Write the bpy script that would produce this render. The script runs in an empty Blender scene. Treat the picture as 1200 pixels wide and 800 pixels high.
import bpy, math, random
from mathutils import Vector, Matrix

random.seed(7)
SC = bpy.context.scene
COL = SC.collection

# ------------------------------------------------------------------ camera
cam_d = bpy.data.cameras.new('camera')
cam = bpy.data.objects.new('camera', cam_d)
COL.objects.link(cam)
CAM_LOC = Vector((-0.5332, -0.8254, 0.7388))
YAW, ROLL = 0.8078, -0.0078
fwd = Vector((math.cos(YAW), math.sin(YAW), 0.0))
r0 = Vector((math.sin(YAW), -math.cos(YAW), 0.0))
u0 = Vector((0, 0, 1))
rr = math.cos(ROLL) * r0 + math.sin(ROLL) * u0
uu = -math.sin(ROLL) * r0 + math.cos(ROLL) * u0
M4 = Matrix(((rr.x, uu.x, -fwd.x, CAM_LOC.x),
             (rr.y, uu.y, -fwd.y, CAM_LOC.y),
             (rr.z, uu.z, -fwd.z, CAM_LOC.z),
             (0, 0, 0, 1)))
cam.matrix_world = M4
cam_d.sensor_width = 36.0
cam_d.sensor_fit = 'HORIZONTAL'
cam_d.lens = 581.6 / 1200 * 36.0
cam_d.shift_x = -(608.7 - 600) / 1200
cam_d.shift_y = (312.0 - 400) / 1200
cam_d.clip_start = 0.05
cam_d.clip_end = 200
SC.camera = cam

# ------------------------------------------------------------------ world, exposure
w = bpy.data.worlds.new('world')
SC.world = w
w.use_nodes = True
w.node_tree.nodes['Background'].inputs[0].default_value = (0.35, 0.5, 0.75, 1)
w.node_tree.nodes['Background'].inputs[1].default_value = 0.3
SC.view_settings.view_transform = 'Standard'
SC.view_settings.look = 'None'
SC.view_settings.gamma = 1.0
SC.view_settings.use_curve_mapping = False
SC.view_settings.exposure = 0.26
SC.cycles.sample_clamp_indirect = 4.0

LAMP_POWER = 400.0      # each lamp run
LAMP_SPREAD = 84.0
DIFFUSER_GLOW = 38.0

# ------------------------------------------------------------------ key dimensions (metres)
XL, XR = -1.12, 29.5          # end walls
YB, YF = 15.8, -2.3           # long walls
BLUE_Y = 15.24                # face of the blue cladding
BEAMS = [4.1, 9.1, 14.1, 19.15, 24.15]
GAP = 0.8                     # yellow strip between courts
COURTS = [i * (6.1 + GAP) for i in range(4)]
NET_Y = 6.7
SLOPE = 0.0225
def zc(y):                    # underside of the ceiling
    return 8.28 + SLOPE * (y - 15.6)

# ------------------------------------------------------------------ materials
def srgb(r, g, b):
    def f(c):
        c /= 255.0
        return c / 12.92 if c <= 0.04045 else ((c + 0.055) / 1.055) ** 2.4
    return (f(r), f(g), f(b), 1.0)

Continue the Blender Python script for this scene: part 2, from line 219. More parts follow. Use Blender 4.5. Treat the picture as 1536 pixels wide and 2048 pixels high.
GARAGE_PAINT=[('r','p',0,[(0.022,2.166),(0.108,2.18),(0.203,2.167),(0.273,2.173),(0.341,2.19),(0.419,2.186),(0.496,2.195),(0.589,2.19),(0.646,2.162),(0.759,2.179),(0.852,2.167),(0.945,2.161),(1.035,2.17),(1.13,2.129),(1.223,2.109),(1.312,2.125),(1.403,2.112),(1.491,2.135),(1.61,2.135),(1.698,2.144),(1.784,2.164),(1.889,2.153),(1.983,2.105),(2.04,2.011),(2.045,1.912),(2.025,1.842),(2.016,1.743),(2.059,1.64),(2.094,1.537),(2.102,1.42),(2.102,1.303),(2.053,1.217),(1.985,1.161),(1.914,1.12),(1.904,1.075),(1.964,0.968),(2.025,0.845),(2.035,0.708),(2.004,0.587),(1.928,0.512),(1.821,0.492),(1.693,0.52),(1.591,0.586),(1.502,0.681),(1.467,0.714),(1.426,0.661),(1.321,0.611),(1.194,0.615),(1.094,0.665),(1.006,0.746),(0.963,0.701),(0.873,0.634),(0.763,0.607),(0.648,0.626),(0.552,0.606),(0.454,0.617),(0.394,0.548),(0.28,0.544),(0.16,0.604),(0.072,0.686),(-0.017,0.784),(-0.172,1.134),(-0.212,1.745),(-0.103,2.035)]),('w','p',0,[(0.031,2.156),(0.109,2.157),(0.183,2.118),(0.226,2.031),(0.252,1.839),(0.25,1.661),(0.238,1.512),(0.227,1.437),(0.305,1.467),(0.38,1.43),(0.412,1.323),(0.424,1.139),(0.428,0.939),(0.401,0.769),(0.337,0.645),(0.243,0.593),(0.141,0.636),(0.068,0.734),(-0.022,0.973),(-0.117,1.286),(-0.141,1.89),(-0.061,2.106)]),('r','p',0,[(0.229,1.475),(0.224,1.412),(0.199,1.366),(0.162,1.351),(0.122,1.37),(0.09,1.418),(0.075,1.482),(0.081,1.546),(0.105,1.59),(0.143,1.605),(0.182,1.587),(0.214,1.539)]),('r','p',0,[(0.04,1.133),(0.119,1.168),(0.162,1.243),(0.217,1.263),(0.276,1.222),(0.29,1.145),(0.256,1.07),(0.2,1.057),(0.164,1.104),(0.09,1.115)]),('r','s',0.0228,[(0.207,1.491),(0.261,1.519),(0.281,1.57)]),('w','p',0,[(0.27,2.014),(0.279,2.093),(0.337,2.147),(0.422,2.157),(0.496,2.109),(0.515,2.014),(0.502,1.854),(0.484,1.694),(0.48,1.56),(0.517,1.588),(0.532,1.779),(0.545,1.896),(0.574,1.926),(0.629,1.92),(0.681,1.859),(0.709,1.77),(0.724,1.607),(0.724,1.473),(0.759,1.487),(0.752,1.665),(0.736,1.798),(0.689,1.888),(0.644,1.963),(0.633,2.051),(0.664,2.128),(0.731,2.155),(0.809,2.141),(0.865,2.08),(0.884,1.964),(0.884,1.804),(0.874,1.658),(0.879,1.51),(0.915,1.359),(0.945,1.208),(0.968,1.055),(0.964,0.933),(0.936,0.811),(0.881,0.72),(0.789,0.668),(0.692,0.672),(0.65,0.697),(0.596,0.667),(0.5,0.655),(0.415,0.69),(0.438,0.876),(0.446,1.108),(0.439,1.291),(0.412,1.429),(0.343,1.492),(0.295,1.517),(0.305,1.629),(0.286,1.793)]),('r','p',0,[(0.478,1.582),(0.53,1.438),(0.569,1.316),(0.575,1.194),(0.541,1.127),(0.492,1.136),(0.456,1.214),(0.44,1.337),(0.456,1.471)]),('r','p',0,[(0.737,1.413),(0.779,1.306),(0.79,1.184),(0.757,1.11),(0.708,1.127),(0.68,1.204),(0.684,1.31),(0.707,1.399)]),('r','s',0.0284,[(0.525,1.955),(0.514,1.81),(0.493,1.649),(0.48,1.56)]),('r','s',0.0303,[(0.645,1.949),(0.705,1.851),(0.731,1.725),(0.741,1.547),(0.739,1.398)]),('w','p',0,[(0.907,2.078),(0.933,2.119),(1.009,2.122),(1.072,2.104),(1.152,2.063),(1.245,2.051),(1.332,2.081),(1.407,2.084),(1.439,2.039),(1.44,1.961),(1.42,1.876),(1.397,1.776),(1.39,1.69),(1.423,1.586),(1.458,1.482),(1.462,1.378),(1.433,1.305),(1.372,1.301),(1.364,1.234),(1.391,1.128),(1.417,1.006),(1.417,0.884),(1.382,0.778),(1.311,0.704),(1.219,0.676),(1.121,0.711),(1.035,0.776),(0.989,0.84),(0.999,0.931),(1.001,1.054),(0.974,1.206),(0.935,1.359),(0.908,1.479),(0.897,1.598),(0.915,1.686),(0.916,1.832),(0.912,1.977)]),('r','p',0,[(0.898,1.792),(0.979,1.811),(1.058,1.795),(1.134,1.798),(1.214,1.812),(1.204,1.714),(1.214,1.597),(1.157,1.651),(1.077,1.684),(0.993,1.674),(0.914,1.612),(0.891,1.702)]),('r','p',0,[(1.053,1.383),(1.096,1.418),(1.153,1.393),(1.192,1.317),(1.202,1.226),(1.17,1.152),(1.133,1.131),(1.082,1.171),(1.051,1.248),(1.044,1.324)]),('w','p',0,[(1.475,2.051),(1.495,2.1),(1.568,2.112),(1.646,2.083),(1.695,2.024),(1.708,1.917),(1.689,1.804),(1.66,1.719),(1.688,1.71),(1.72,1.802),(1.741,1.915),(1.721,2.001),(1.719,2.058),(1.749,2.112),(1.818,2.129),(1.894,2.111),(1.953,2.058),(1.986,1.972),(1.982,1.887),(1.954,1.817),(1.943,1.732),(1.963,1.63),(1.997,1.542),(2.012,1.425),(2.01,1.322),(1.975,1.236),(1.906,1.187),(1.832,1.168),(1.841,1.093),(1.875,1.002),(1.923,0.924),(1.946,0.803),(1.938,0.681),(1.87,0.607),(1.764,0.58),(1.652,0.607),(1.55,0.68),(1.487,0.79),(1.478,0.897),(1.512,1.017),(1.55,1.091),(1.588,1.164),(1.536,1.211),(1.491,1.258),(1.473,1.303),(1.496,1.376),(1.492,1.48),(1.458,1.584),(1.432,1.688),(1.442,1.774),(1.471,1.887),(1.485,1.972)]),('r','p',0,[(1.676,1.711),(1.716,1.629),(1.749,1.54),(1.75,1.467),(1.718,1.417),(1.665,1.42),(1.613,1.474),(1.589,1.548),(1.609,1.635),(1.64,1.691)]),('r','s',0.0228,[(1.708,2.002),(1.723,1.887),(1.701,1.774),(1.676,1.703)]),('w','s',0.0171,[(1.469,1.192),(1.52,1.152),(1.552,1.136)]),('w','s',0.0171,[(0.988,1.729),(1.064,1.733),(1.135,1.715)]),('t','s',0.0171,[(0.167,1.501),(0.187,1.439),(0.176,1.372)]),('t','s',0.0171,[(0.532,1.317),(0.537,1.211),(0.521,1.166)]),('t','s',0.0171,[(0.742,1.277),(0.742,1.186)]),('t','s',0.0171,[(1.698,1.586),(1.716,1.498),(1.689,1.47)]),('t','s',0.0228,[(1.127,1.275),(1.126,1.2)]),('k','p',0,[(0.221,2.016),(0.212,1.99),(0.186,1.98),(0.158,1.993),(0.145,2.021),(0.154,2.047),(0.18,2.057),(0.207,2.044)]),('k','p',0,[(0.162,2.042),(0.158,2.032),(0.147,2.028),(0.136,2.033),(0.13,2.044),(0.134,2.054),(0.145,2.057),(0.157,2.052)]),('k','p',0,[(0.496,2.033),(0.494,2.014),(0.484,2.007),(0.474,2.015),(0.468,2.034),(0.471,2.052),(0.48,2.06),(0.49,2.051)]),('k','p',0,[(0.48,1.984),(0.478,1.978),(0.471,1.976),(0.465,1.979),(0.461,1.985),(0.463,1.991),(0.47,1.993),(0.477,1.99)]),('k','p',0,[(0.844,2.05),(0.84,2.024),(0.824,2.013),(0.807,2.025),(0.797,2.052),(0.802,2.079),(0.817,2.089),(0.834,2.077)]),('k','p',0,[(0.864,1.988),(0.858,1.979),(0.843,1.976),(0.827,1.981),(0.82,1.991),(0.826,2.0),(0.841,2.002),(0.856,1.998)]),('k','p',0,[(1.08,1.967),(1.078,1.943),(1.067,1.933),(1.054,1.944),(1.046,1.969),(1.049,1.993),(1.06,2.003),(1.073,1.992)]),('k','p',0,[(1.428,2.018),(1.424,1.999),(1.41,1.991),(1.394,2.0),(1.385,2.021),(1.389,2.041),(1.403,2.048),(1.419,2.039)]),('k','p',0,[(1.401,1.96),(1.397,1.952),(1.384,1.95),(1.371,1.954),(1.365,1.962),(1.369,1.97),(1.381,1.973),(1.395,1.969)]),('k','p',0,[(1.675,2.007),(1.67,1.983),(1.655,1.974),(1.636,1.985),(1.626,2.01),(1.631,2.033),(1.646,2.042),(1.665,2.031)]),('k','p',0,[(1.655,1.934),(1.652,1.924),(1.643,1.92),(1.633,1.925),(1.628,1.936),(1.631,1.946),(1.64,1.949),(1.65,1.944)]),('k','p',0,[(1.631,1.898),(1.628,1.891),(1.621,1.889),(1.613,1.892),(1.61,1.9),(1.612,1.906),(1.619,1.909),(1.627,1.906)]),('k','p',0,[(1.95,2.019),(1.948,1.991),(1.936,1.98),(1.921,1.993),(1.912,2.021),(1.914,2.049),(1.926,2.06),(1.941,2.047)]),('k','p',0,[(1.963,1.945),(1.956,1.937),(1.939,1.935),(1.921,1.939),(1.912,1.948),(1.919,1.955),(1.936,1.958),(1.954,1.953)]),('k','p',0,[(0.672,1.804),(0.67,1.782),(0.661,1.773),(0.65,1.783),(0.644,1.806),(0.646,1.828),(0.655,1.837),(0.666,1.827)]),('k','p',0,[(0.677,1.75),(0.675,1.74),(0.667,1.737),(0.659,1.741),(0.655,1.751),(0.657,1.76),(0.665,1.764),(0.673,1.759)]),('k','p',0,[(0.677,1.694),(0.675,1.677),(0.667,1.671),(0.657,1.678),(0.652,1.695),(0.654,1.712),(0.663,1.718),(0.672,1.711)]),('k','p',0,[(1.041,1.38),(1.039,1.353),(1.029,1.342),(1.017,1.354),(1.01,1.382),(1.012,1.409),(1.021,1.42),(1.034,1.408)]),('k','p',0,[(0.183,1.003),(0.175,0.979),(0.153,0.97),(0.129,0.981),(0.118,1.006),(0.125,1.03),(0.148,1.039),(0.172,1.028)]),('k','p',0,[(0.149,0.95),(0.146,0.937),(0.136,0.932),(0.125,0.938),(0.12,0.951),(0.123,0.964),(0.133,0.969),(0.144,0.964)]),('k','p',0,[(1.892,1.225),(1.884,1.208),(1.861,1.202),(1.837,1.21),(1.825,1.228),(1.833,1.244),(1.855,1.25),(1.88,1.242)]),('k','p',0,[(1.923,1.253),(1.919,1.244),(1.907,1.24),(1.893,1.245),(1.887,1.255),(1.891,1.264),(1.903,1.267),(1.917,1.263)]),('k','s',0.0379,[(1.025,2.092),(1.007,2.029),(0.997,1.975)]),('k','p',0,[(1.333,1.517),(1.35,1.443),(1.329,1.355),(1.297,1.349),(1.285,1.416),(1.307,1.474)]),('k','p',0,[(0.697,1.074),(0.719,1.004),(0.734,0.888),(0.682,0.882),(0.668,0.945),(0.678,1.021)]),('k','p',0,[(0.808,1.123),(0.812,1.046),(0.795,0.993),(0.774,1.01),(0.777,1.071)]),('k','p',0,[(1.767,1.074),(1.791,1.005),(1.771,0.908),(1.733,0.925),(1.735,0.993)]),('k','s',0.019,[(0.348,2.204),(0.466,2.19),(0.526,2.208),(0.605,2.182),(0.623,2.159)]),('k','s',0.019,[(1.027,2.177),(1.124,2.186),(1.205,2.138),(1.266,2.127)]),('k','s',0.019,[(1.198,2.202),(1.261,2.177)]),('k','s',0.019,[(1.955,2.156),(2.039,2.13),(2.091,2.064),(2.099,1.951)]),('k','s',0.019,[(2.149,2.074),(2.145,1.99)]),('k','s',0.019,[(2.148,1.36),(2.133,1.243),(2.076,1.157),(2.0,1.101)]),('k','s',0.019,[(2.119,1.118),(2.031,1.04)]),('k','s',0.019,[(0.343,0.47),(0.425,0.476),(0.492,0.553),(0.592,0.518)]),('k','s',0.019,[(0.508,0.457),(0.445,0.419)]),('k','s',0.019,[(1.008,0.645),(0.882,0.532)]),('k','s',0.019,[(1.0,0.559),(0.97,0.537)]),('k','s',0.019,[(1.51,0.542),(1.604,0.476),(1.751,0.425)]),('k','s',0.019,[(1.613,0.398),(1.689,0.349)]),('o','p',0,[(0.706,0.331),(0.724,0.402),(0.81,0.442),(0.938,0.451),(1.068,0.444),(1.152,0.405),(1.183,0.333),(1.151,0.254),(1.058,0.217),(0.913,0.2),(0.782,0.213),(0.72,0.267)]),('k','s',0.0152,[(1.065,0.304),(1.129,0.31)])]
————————
* _Directions for this task_
Looking at the material above, please copy exactly every line from its first line through the line containing "DIFFUSER_GLOW = 38.0", with both ends included and nothing else.

* _Answer to this problem_
Write the bpy script that would produce this render. The script runs in an empty Blender scene. Treat the picture as 1200 pixels wide and 800 pixels high.
import bpy, math, random
from mathutils import Vector, Matrix

random.seed(7)
SC = bpy.context.scene
COL = SC.collection

# ------------------------------------------------------------------ camera
cam_d = bpy.data.cameras.new('camera')
cam = bpy.data.objects.new('camera', cam_d)
COL.objects.link(cam)
CAM_LOC = Vector((-0.5332, -0.8254, 0.7388))
YAW, ROLL = 0.8078, -0.0078
fwd = Vector((math.cos(YAW), math.sin(YAW), 0.0))
r0 = Vector((math.sin(YAW), -math.cos(YAW), 0.0))
u0 = Vector((0, 0, 1))
rr = math.cos(ROLL) * r0 + math.sin(ROLL) * u0
uu = -math.sin(ROLL) * r0 + math.cos(ROLL) * u0
M4 = Matrix(((rr.x, uu.x, -fwd.x, CAM_LOC.x),
             (rr.y, uu.y, -fwd.y, CAM_LOC.y),
             (rr.z, uu.z, -fwd.z, CAM_LOC.z),
             (0, 0, 0, 1)))
cam.matrix_world = M4
cam_d.sensor_width = 36.0
cam_d.sensor_fit = 'HORIZONTAL'
cam_d.lens = 581.6 / 1200 * 36.0
cam_d.shift_x = -(608.7 - 600) / 1200
cam_d.shift_y = (312.0 - 400) / 1200
cam_d.clip_start = 0.05
cam_d.clip_end = 200
SC.camera = cam

# ------------------------------------------------------------------ world, exposure
w = bpy.data.worlds.new('world')
SC.world = w
w.use_nodes = True
w.node_tree.nodes['Background'].inputs[0].default_value = (0.35, 0.5, 0.75, 1)
w.node_tree.nodes['Background'].inputs[1].default_value = 0.3
SC.view_settings.view_transform = 'Standard'
SC.view_settings.look = 'None'
SC.view_settings.gamma = 1.0
SC.view_settings.use_curve_mapping = False
SC.view_settings.exposure = 0.26
SC.cycles.sample_clamp_indirect = 4.0

LAMP_POWER = 400.0      # each lamp run
LAMP_SPREAD = 84.0
DIFFUSER_GLOW = 38.0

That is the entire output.